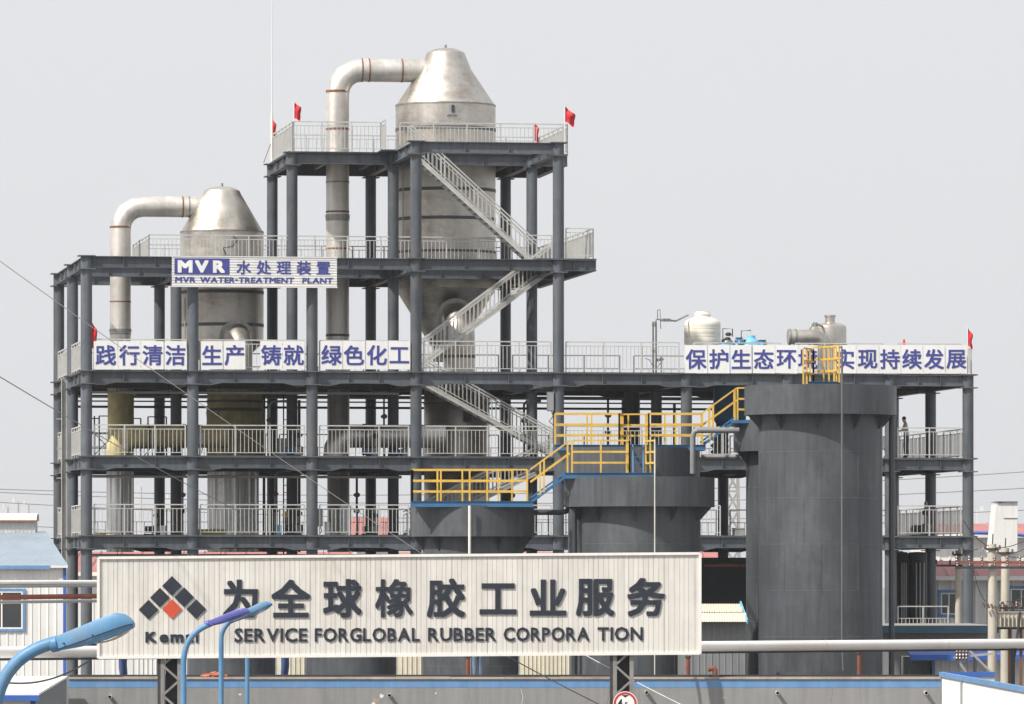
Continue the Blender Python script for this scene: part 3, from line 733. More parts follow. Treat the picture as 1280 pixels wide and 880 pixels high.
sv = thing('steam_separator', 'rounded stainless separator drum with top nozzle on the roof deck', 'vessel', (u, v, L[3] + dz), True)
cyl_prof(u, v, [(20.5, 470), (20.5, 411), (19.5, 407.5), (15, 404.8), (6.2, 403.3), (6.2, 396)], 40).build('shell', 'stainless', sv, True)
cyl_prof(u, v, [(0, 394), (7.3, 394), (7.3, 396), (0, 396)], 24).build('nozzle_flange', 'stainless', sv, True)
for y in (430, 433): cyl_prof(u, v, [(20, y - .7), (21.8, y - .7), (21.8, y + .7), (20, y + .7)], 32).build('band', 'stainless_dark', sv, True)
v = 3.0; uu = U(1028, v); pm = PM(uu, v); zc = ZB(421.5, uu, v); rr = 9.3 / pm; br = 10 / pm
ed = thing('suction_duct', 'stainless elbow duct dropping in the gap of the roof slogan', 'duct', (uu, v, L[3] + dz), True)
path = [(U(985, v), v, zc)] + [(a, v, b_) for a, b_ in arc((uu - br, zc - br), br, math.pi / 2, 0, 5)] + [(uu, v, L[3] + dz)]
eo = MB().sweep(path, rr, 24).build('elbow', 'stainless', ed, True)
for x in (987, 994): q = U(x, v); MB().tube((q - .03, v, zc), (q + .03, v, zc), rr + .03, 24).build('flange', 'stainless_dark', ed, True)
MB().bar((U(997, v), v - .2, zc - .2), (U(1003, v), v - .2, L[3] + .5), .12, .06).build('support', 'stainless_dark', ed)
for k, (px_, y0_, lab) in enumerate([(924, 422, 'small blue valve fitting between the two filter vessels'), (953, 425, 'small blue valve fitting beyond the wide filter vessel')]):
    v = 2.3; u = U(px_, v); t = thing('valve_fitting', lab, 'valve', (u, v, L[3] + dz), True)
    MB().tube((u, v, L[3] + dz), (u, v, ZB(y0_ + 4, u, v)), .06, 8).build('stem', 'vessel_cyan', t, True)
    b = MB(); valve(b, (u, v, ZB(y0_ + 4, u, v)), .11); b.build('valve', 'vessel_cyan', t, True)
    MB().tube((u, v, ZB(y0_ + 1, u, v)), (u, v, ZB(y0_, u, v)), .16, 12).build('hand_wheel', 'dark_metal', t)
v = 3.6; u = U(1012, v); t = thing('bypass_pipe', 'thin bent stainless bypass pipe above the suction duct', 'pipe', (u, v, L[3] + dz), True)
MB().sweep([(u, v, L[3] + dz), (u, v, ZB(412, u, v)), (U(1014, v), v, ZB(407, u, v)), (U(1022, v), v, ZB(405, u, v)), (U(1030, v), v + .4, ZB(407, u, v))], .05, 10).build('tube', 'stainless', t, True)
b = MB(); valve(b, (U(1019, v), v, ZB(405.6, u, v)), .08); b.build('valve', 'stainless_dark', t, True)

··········

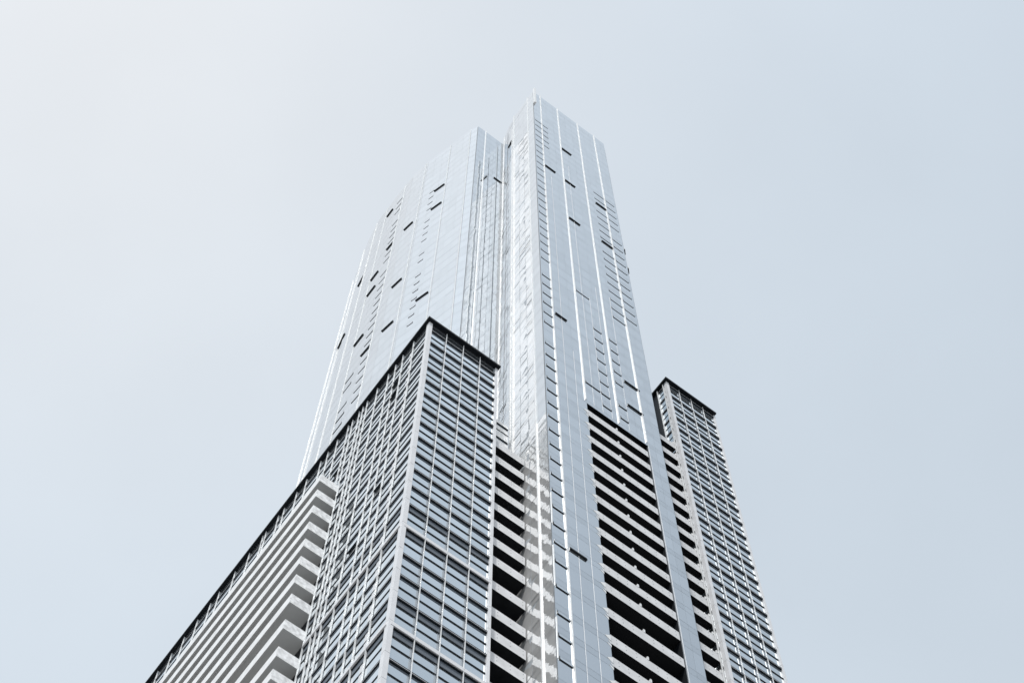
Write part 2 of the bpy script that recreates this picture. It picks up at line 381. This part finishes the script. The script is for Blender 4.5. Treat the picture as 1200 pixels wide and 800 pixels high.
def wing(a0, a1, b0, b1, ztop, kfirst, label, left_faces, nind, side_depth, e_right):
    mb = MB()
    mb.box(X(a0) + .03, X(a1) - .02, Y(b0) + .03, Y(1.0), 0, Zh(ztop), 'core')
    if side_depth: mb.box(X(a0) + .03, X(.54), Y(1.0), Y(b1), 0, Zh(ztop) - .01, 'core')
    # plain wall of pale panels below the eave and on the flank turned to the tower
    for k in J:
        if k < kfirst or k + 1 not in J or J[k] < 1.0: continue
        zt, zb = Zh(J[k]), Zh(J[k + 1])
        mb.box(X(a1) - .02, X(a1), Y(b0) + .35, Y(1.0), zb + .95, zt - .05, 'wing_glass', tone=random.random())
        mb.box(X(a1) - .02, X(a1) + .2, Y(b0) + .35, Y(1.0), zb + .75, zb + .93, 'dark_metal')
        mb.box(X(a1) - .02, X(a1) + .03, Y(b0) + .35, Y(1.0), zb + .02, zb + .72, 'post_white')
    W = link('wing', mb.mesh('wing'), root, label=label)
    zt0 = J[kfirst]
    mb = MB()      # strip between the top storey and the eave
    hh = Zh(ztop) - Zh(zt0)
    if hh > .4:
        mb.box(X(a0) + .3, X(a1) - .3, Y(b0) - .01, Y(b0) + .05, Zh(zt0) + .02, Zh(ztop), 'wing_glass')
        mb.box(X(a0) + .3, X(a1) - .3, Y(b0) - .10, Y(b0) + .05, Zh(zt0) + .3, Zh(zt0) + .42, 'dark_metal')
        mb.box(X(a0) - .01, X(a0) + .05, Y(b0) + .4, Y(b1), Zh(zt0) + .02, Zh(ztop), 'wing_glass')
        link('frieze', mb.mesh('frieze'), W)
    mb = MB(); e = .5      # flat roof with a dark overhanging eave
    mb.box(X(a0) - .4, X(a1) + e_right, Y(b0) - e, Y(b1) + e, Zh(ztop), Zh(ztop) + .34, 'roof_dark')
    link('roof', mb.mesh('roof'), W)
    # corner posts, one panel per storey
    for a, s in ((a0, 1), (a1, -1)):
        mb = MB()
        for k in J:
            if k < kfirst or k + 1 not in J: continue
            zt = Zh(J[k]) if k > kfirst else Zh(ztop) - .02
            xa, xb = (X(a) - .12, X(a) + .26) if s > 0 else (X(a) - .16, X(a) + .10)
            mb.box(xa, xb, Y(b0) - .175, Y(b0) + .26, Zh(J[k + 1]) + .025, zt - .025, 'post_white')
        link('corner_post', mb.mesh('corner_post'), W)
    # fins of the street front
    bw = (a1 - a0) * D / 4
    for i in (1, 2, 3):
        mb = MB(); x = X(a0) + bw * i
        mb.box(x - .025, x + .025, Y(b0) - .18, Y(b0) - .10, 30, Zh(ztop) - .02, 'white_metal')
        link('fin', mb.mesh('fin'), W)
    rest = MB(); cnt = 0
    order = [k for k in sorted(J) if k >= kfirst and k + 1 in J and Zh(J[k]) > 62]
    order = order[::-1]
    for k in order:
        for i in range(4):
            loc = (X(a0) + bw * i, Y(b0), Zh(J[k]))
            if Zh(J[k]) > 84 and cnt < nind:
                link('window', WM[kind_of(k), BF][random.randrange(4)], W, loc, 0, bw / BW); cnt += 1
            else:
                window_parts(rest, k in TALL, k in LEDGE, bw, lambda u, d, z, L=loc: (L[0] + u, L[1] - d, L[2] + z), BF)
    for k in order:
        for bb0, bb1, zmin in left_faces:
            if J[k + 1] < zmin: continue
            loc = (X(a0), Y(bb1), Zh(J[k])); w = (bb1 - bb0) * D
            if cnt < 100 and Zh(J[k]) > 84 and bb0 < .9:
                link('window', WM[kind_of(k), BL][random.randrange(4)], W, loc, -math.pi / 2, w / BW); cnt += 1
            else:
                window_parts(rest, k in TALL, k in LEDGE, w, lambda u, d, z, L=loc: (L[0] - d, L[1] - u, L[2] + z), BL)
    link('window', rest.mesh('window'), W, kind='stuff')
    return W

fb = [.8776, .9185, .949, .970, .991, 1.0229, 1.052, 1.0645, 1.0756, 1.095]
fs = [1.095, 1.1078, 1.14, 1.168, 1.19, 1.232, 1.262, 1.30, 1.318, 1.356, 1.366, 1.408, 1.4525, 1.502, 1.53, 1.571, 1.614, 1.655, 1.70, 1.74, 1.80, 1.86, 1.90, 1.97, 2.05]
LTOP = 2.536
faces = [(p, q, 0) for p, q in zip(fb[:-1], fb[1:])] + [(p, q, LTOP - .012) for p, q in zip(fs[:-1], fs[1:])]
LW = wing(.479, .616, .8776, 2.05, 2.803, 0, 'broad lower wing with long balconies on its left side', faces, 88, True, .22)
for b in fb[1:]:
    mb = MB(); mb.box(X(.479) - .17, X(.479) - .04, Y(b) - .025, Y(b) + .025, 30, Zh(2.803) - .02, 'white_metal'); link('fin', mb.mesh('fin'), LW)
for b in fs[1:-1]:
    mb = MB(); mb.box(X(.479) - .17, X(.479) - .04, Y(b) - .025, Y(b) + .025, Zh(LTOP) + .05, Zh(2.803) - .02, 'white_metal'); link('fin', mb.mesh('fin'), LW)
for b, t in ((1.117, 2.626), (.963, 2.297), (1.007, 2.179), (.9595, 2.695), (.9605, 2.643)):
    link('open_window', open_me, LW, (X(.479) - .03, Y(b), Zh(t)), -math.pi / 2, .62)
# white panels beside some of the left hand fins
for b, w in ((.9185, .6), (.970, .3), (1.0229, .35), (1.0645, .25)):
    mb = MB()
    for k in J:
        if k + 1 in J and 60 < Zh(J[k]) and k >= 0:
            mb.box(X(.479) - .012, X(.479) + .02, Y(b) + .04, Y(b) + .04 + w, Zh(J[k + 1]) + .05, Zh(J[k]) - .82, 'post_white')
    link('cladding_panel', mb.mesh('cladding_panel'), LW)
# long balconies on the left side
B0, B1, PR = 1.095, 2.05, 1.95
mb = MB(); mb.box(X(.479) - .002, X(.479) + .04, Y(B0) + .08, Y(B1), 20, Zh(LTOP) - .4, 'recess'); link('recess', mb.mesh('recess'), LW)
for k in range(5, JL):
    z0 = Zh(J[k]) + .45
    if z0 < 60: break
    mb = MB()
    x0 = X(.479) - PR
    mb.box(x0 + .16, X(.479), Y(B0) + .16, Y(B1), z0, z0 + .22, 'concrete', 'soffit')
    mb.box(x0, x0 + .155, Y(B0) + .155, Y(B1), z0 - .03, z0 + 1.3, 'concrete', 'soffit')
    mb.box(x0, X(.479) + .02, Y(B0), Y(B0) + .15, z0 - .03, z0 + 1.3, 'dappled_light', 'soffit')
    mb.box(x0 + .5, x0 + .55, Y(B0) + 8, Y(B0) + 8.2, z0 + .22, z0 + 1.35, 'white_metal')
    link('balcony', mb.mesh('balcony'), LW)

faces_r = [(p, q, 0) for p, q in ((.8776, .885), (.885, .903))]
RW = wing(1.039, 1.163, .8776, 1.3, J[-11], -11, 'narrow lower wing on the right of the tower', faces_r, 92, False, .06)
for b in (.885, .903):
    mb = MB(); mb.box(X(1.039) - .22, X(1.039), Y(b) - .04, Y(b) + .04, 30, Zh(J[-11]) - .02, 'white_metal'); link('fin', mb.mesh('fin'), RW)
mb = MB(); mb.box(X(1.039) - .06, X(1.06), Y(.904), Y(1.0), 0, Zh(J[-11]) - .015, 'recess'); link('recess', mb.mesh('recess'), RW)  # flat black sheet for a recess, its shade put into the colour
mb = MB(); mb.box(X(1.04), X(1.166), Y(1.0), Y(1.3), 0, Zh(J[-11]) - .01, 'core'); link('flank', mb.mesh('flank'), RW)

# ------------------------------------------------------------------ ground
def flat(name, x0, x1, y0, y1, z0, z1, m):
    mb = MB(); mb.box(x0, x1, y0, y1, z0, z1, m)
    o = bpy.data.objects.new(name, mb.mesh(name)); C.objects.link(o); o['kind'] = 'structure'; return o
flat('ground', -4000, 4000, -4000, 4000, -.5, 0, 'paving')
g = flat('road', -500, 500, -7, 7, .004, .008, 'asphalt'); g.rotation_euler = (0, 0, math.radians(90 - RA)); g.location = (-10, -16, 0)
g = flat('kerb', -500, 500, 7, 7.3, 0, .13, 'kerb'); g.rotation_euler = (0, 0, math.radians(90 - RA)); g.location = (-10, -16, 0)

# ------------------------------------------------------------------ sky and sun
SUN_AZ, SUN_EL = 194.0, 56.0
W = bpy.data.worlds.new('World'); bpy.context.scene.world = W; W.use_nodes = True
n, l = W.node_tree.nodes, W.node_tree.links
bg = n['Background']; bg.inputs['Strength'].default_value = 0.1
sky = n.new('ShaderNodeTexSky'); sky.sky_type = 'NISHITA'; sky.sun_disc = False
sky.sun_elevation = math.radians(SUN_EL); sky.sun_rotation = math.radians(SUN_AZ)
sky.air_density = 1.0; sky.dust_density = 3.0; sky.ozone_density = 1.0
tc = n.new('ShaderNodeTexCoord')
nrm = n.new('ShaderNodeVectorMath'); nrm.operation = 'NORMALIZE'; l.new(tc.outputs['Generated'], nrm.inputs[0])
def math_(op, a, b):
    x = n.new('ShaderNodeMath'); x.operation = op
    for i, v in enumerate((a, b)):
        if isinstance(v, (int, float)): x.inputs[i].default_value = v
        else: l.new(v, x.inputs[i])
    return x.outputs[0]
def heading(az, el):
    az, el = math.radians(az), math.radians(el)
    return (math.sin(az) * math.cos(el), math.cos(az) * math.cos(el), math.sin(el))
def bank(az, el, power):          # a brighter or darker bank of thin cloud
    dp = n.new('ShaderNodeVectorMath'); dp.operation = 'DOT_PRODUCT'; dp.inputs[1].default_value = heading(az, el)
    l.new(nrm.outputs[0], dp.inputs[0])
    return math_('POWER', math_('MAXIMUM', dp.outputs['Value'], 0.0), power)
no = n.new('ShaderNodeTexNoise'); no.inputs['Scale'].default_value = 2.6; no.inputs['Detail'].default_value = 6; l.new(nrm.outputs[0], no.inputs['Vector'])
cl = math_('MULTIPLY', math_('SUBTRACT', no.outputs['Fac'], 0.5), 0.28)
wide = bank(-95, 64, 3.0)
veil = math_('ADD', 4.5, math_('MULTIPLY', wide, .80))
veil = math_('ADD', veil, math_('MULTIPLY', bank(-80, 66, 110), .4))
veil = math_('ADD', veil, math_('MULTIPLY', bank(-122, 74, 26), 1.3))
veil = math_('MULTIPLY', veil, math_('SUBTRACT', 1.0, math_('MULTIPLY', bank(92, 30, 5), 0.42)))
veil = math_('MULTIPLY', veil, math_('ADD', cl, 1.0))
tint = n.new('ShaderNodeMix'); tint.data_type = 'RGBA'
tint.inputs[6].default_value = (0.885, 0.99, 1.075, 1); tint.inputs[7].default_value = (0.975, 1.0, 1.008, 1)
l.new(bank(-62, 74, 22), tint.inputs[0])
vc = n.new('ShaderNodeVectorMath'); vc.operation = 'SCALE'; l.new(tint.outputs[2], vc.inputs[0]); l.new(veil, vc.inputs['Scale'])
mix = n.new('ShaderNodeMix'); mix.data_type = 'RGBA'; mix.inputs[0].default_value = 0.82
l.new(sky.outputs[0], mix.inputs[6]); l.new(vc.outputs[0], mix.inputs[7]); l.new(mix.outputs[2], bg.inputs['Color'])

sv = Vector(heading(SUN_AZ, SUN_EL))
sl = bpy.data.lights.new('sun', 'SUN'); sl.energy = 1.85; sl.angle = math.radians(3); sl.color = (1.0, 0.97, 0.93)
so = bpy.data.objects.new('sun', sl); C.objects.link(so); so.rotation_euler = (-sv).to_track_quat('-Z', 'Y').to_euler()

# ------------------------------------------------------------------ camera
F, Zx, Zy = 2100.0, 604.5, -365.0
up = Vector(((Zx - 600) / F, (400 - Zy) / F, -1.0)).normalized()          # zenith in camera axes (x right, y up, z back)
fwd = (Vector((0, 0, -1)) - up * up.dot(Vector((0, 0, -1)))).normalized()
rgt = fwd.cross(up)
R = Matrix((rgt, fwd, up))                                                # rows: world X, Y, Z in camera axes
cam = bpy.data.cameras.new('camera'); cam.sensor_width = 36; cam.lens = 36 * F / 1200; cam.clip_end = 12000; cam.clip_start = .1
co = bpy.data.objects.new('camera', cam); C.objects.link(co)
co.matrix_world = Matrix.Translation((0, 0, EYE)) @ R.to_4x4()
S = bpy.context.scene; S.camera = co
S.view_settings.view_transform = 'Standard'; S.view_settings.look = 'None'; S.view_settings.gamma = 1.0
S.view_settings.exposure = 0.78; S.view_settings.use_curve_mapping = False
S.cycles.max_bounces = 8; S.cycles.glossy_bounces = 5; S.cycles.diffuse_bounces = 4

··········

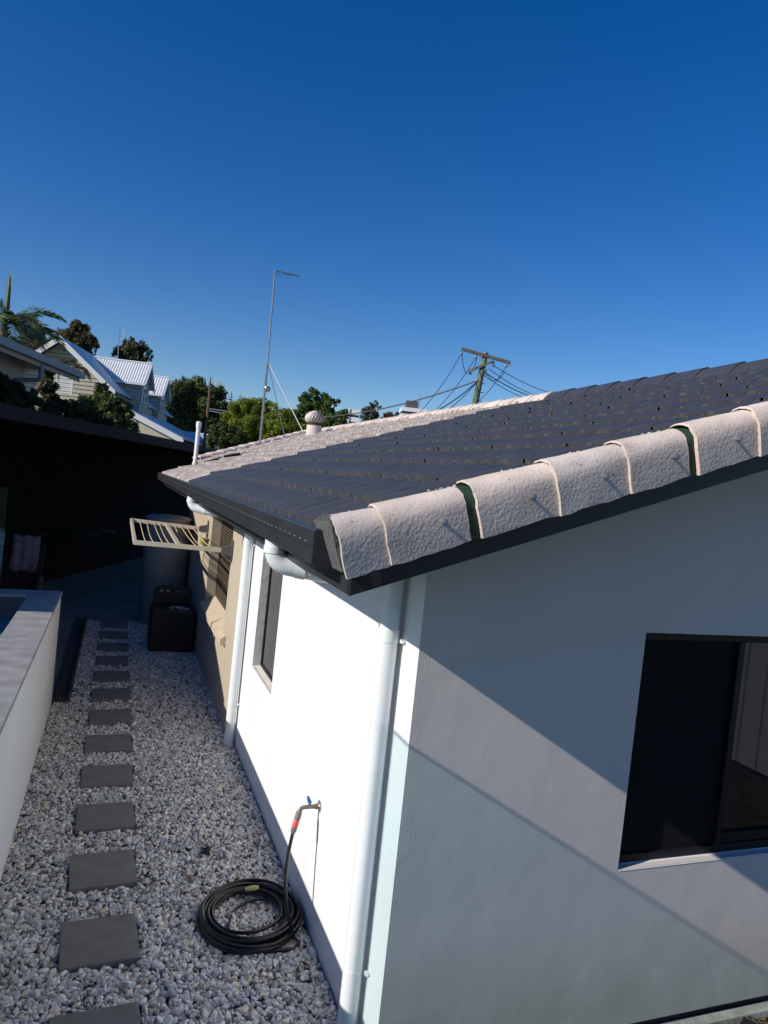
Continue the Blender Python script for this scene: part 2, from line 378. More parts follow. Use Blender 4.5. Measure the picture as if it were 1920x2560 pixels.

··········

» Required work: In the listing, find each line with the string "LEDGE" and copy it.

» The response:
                window_parts(rest, k in TALL, k in LEDGE, bw, lambda u, d, z, L=loc: (L[0] + u, L[1] - d, L[2] + z), BF)
                window_parts(rest, k in TALL, k in LEDGE, w, lambda u, d, z, L=loc: (L[0] - d, L[1] - u, L[2] + z), BL)